begin Dataset extract

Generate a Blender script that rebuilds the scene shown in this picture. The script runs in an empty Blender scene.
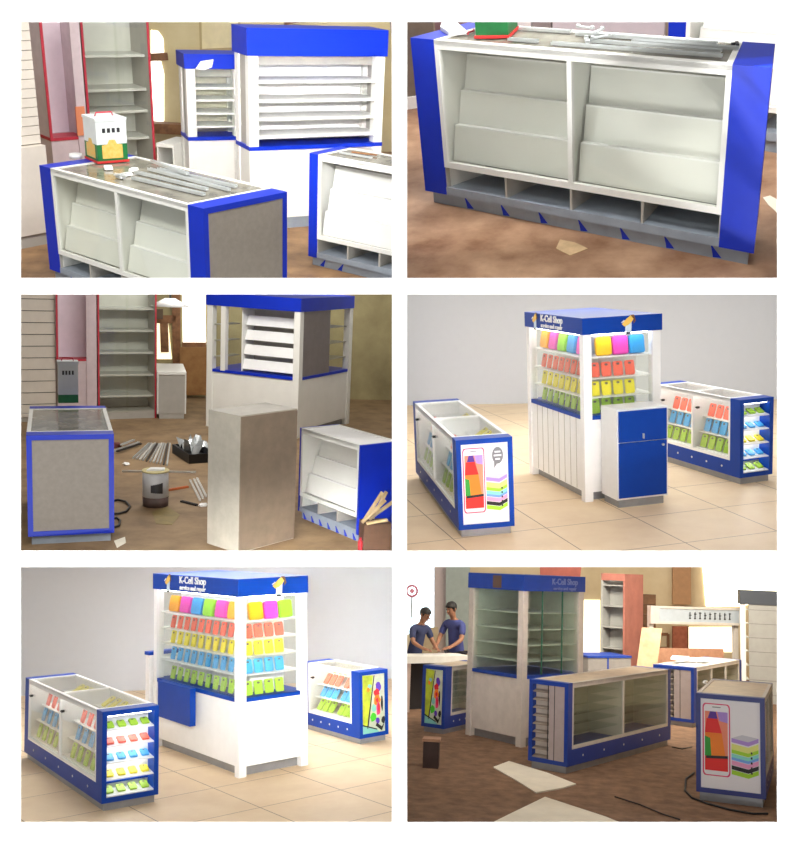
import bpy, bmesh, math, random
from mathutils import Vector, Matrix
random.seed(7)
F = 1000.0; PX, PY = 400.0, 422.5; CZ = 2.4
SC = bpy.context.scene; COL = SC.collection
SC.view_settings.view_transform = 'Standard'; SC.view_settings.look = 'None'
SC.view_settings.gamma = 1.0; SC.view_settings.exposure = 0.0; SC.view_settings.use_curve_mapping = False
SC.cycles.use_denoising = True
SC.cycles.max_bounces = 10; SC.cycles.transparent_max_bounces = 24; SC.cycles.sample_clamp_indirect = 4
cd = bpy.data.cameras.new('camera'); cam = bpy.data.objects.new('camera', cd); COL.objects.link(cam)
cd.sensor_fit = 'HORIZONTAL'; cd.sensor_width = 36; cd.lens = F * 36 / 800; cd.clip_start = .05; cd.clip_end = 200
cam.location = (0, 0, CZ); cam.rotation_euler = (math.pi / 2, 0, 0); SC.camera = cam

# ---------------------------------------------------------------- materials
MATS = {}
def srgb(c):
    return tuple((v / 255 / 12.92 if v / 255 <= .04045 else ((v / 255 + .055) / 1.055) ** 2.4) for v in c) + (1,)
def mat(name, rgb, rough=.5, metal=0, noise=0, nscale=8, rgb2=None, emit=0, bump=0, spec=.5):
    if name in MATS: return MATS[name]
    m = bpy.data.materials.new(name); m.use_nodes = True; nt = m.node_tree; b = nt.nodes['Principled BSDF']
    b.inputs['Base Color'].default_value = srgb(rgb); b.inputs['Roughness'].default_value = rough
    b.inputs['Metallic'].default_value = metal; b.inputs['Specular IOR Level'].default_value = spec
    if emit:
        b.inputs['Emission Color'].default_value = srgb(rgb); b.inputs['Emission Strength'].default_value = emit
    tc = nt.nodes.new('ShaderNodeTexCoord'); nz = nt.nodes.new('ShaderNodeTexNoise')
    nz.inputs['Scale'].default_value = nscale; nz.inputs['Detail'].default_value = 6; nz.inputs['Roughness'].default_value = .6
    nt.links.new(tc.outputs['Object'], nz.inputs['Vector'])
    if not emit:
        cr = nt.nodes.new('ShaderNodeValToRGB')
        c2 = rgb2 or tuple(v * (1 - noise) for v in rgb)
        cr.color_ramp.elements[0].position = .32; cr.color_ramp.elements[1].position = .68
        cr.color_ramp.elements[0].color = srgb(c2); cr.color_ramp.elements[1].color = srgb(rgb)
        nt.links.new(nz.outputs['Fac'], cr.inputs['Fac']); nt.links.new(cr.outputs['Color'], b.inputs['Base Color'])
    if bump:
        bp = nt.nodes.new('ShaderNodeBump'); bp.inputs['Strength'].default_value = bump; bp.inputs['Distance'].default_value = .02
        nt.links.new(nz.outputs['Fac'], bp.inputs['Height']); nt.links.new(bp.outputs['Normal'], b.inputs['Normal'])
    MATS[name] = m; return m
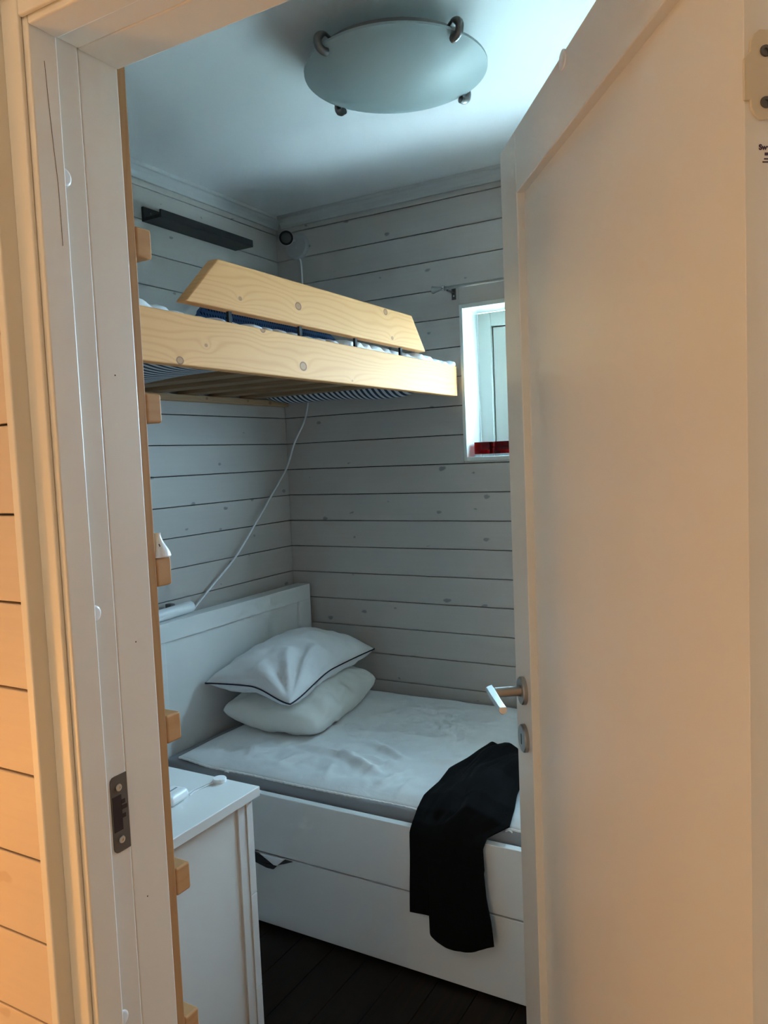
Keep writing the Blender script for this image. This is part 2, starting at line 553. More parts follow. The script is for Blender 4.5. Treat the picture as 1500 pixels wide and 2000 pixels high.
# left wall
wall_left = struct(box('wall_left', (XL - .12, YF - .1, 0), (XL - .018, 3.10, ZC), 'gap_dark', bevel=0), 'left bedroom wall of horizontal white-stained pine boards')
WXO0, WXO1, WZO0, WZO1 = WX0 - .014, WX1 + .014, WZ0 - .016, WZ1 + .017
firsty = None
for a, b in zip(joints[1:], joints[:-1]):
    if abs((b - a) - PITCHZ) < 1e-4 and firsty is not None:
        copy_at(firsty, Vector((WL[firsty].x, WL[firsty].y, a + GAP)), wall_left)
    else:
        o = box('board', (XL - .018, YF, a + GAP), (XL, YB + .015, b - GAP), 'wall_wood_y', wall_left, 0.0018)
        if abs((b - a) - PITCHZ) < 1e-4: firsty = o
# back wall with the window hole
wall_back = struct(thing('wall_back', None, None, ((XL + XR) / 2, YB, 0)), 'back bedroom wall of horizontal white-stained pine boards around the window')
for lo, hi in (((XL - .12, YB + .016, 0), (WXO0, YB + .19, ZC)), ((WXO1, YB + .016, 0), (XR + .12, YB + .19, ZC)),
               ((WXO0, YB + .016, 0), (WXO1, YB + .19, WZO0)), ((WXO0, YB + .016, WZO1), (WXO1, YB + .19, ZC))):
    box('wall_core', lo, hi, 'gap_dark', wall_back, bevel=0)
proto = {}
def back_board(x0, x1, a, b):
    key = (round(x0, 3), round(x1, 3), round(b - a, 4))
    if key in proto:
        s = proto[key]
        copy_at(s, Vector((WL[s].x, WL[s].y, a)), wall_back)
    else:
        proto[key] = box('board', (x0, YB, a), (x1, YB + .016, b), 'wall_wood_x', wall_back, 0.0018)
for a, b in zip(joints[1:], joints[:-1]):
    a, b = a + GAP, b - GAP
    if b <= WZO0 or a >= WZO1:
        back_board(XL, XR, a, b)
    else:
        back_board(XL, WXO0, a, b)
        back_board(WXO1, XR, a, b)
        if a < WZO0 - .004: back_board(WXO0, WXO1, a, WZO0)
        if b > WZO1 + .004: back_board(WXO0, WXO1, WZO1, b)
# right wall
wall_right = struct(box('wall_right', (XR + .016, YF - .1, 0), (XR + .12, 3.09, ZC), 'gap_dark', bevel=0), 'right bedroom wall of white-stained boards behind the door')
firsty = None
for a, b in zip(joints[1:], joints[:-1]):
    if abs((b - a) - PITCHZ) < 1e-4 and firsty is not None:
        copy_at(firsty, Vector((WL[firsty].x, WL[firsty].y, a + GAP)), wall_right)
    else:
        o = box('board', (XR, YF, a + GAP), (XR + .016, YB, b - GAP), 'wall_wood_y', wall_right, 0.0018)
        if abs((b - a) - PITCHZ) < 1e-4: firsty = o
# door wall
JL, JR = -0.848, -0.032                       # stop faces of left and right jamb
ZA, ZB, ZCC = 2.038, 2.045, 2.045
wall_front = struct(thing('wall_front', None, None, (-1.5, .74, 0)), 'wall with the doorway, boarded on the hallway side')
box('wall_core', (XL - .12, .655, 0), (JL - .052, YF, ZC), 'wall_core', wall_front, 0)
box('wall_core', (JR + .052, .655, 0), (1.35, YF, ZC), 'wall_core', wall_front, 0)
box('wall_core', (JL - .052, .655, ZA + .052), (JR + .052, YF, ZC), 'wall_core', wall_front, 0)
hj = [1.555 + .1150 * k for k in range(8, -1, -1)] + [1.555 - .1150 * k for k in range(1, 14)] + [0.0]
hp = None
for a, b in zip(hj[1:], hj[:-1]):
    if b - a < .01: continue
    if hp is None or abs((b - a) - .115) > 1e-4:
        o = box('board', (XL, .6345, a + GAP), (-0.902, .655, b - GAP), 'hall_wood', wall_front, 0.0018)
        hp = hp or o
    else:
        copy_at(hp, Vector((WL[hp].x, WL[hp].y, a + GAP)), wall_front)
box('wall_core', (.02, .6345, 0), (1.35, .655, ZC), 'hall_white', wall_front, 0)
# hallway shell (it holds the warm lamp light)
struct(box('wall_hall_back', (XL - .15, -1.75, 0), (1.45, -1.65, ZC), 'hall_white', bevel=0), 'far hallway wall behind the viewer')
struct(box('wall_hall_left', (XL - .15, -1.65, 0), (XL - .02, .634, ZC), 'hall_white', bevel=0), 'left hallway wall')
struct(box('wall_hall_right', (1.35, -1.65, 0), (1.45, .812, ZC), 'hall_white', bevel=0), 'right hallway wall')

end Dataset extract

● **Goal**
Restate the data above word for word. Do not include the images.

● **Task output**
Generate a Blender script that rebuilds the scene shown in this picture. The script runs in an empty Blender scene.
import bpy, bmesh, math, random
from mathutils import Vector, Matrix
random.seed(7)
F = 1000.0; PX, PY = 400.0, 422.5; CZ = 2.4
SC = bpy.context.scene; COL = SC.collection
SC.view_settings.view_transform = 'Standard'; SC.view_settings.look = 'None'
SC.view_settings.gamma = 1.0; SC.view_settings.exposure = 0.0; SC.view_settings.use_curve_mapping = False
SC.cycles.use_denoising = True
SC.cycles.max_bounces = 10; SC.cycles.transparent_max_bounces = 24; SC.cycles.sample_clamp_indirect = 4
cd = bpy.data.cameras.new('camera'); cam = bpy.data.objects.new('camera', cd); COL.objects.link(cam)
cd.sensor_fit = 'HORIZONTAL'; cd.sensor_width = 36; cd.lens = F * 36 / 800; cd.clip_start = .05; cd.clip_end = 200
cam.location = (0, 0, CZ); cam.rotation_euler = (math.pi / 2, 0, 0); SC.camera = cam

# ---------------------------------------------------------------- materials
MATS = {}
def srgb(c):
    return tuple((v / 255 / 12.92 if v / 255 <= .04045 else ((v / 255 + .055) / 1.055) ** 2.4) for v in c) + (1,)
def mat(name, rgb, rough=.5, metal=0, noise=0, nscale=8, rgb2=None, emit=0, bump=0, spec=.5):
    if name in MATS: return MATS[name]
    m = bpy.data.materials.new(name); m.use_nodes = True; nt = m.node_tree; b = nt.nodes['Principled BSDF']
    b.inputs['Base Color'].default_value = srgb(rgb); b.inputs['Roughness'].default_value = rough
    b.inputs['Metallic'].default_value = metal; b.inputs['Specular IOR Level'].default_value = spec
    if emit:
        b.inputs['Emission Color'].default_value = srgb(rgb); b.inputs['Emission Strength'].default_value = emit
    tc = nt.nodes.new('ShaderNodeTexCoord'); nz = nt.nodes.new('ShaderNodeTexNoise')
    nz.inputs['Scale'].default_value = nscale; nz.inputs['Detail'].default_value = 6; nz.inputs['Roughness'].default_value = .6
    nt.links.new(tc.outputs['Object'], nz.inputs['Vector'])
    if not emit:
        cr = nt.nodes.new('ShaderNodeValToRGB')
        c2 = rgb2 or tuple(v * (1 - noise) for v in rgb)
        cr.color_ramp.elements[0].position = .32; cr.color_ramp.elements[1].position = .68
        cr.color_ramp.elements[0].color = srgb(c2); cr.color_ramp.elements[1].color = srgb(rgb)
        nt.links.new(nz.outputs['Fac'], cr.inputs['Fac']); nt.links.new(cr.outputs['Color'], b.inputs['Base Color'])
    if bump:
        bp = nt.nodes.new('ShaderNodeBump'); bp.inputs['Strength'].default_value = bump; bp.inputs['Distance'].default_value = .02
        nt.links.new(nz.outputs['Fac'], bp.inputs['Height']); nt.links.new(bp.outputs['Normal'], b.inputs['Normal'])
    MATS[name] = m; return m
Keep writing the Blender script for this image. This is part 2, starting at line 553. More parts follow. The script is for Blender 4.5. Treat the picture as 1500 pixels wide and 2000 pixels high.
# left wall
wall_left = struct(box('wall_left', (XL - .12, YF - .1, 0), (XL - .018, 3.10, ZC), 'gap_dark', bevel=0), 'left bedroom wall of horizontal white-stained pine boards')
WXO0, WXO1, WZO0, WZO1 = WX0 - .014, WX1 + .014, WZ0 - .016, WZ1 + .017
firsty = None
for a, b in zip(joints[1:], joints[:-1]):
    if abs((b - a) - PITCHZ) < 1e-4 and firsty is not None:
        copy_at(firsty, Vector((WL[firsty].x, WL[firsty].y, a + GAP)), wall_left)
    else:
        o = box('board', (XL - .018, YF, a + GAP), (XL, YB + .015, b - GAP), 'wall_wood_y', wall_left, 0.0018)
        if abs((b - a) - PITCHZ) < 1e-4: firsty = o
# back wall with the window hole
wall_back = struct(thing('wall_back', None, None, ((XL + XR) / 2, YB, 0)), 'back bedroom wall of horizontal white-stained pine boards around the window')
for lo, hi in (((XL - .12, YB + .016, 0), (WXO0, YB + .19, ZC)), ((WXO1, YB + .016, 0), (XR + .12, YB + .19, ZC)),
               ((WXO0, YB + .016, 0), (WXO1, YB + .19, WZO0)), ((WXO0, YB + .016, WZO1), (WXO1, YB + .19, ZC))):
    box('wall_core', lo, hi, 'gap_dark', wall_back, bevel=0)
proto = {}
def back_board(x0, x1, a, b):
    key = (round(x0, 3), round(x1, 3), round(b - a, 4))
    if key in proto:
        s = proto[key]
        copy_at(s, Vector((WL[s].x, WL[s].y, a)), wall_back)
    else:
        proto[key] = box('board', (x0, YB, a), (x1, YB + .016, b), 'wall_wood_x', wall_back, 0.0018)
for a, b in zip(joints[1:], joints[:-1]):
    a, b = a + GAP, b - GAP
    if b <= WZO0 or a >= WZO1:
        back_board(XL, XR, a, b)
    else:
        back_board(XL, WXO0, a, b)
        back_board(WXO1, XR, a, b)
        if a < WZO0 - .004: back_board(WXO0, WXO1, a, WZO0)
        if b > WZO1 + .004: back_board(WXO0, WXO1, WZO1, b)
# right wall
wall_right = struct(box('wall_right', (XR + .016, YF - .1, 0), (XR + .12, 3.09, ZC), 'gap_dark', bevel=0), 'right bedroom wall of white-stained boards behind the door')
firsty = None
for a, b in zip(joints[1:], joints[:-1]):
    if abs((b - a) - PITCHZ) < 1e-4 and firsty is not None:
        copy_at(firsty, Vector((WL[firsty].x, WL[firsty].y, a + GAP)), wall_right)
    else:
        o = box('board', (XR, YF, a + GAP), (XR + .016, YB, b - GAP), 'wall_wood_y', wall_right, 0.0018)
        if abs((b - a) - PITCHZ) < 1e-4: firsty = o
# door wall
JL, JR = -0.848, -0.032                       # stop faces of left and right jamb
ZA, ZB, ZCC = 2.038, 2.045, 2.045
wall_front = struct(thing('wall_front', None, None, (-1.5, .74, 0)), 'wall with the doorway, boarded on the hallway side')
box('wall_core', (XL - .12, .655, 0), (JL - .052, YF, ZC), 'wall_core', wall_front, 0)
box('wall_core', (JR + .052, .655, 0), (1.35, YF, ZC), 'wall_core', wall_front, 0)
box('wall_core', (JL - .052, .655, ZA + .052), (JR + .052, YF, ZC), 'wall_core', wall_front, 0)
hj = [1.555 + .1150 * k for k in range(8, -1, -1)] + [1.555 - .1150 * k for k in range(1, 14)] + [0.0]
hp = None
for a, b in zip(hj[1:], hj[:-1]):
    if b - a < .01: continue
    if hp is None or abs((b - a) - .115) > 1e-4:
        o = box('board', (XL, .6345, a + GAP), (-0.902, .655, b - GAP), 'hall_wood', wall_front, 0.0018)
        hp = hp or o
    else:
        copy_at(hp, Vector((WL[hp].x, WL[hp].y, a + GAP)), wall_front)
box('wall_core', (.02, .6345, 0), (1.35, .655, ZC), 'hall_white', wall_front, 0)
# hallway shell (it holds the warm lamp light)
struct(box('wall_hall_back', (XL - .15, -1.75, 0), (1.45, -1.65, ZC), 'hall_white', bevel=0), 'far hallway wall behind the viewer')
struct(box('wall_hall_left', (XL - .15, -1.65, 0), (XL - .02, .634, ZC), 'hall_white', bevel=0), 'left hallway wall')
struct(box('wall_hall_right', (1.35, -1.65, 0), (1.45, .812, ZC), 'hall_white', bevel=0), 'right hallway wall')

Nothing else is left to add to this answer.